§ **Material**:

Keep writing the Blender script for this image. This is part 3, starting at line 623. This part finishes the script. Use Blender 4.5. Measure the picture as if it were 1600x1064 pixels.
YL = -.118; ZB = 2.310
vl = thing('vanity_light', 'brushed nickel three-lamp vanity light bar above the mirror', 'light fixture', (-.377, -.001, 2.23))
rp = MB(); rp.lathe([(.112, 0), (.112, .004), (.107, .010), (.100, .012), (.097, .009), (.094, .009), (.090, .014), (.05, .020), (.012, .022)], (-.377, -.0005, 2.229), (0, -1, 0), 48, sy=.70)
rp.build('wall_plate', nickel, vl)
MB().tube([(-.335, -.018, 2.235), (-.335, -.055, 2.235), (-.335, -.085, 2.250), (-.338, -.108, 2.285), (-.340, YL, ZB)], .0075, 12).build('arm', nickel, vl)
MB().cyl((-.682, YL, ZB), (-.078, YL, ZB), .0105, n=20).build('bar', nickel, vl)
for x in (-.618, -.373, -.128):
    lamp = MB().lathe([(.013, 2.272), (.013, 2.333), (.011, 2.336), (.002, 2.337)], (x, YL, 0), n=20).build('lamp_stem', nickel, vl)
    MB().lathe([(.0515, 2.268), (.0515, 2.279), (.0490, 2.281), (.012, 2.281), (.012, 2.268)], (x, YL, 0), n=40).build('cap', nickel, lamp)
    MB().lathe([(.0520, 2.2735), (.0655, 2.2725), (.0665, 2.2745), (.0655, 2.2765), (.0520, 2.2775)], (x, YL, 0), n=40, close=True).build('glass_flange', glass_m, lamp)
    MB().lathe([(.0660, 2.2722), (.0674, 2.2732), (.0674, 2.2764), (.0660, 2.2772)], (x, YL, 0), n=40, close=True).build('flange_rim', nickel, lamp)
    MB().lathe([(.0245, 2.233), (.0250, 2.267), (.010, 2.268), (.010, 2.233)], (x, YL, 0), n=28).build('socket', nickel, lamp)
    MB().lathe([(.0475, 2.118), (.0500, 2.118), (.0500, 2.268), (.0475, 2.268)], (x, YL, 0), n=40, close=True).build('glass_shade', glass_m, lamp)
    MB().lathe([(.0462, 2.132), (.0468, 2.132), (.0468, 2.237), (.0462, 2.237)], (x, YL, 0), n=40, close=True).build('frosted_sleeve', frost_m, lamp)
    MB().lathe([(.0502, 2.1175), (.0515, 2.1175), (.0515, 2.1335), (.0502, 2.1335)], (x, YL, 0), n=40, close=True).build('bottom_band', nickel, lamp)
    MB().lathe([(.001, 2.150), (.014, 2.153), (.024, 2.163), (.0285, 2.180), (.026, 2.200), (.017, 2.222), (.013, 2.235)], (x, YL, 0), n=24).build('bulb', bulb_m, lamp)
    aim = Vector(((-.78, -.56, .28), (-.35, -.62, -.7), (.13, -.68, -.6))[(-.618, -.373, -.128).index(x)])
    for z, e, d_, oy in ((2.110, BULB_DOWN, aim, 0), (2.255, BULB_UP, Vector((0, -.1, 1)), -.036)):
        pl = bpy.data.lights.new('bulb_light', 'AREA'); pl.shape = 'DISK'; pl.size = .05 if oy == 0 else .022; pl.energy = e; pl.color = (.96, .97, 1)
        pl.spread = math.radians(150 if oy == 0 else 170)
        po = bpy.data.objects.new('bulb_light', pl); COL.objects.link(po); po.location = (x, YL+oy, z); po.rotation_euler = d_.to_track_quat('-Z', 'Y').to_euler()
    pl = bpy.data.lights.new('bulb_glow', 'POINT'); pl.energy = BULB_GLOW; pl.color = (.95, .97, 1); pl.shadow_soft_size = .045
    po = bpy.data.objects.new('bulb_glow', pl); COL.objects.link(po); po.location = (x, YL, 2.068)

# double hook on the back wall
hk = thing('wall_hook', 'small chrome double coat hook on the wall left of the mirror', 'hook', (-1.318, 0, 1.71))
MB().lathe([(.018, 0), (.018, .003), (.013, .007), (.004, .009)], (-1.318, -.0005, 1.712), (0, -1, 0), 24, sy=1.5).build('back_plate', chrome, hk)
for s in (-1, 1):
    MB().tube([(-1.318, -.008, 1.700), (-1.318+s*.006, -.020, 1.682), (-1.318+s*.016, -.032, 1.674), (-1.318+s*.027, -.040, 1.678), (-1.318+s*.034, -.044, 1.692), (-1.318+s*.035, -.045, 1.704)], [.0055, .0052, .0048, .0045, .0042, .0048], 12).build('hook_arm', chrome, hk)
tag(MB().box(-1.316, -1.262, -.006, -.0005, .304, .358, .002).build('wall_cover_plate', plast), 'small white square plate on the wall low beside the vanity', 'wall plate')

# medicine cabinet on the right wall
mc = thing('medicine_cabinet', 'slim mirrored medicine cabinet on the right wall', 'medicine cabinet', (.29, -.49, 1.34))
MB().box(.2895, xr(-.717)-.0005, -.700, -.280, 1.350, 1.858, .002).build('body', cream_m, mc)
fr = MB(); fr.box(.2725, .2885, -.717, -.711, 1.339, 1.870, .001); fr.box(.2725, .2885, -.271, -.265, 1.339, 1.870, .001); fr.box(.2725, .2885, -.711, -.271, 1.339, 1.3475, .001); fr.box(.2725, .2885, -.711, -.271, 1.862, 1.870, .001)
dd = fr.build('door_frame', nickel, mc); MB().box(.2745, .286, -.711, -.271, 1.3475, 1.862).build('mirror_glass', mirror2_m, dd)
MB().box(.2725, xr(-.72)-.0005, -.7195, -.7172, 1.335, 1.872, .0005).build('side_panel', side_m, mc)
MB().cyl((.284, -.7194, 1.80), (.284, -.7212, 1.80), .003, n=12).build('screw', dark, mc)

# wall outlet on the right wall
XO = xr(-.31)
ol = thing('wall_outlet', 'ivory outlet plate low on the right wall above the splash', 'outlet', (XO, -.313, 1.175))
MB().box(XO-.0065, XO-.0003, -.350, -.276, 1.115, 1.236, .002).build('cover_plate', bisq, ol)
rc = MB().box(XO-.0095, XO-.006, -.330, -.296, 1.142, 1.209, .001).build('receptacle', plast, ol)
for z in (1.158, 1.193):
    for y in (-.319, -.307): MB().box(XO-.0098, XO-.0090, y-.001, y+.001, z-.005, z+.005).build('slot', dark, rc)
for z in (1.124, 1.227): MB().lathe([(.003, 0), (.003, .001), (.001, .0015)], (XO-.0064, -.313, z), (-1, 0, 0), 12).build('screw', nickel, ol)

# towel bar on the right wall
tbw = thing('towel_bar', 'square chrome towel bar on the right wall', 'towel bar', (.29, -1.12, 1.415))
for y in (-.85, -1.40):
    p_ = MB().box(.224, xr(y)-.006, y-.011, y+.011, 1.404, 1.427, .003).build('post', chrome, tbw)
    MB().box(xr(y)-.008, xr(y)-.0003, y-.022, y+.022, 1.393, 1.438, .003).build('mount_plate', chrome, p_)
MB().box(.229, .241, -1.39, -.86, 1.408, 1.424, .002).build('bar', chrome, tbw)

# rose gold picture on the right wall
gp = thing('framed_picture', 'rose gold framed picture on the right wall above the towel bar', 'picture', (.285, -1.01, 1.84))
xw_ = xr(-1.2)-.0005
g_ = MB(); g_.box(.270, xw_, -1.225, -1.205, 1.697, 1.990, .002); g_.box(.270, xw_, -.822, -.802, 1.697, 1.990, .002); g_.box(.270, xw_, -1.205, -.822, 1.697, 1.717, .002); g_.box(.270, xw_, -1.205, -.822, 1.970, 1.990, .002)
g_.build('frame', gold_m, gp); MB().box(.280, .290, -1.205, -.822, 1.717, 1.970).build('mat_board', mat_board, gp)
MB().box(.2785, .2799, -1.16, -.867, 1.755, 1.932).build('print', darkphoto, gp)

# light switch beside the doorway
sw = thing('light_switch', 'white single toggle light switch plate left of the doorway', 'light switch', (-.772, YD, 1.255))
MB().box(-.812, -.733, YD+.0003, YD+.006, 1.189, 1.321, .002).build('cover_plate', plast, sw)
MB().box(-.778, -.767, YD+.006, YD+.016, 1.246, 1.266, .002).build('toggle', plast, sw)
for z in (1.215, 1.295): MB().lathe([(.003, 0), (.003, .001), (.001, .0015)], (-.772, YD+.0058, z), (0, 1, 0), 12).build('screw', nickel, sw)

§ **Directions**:
Scan the material and collect every line that contains "picture".

§ **In response**:
Keep writing the Blender script for this image. This is part 3, starting at line 623. This part finishes the script. Use Blender 4.5. Measure the picture as if it were 1600x1064 pixels.
# rose gold picture on the right wall
gp = thing('framed_picture', 'rose gold framed picture on the right wall above the towel bar', 'picture', (.285, -1.01, 1.84))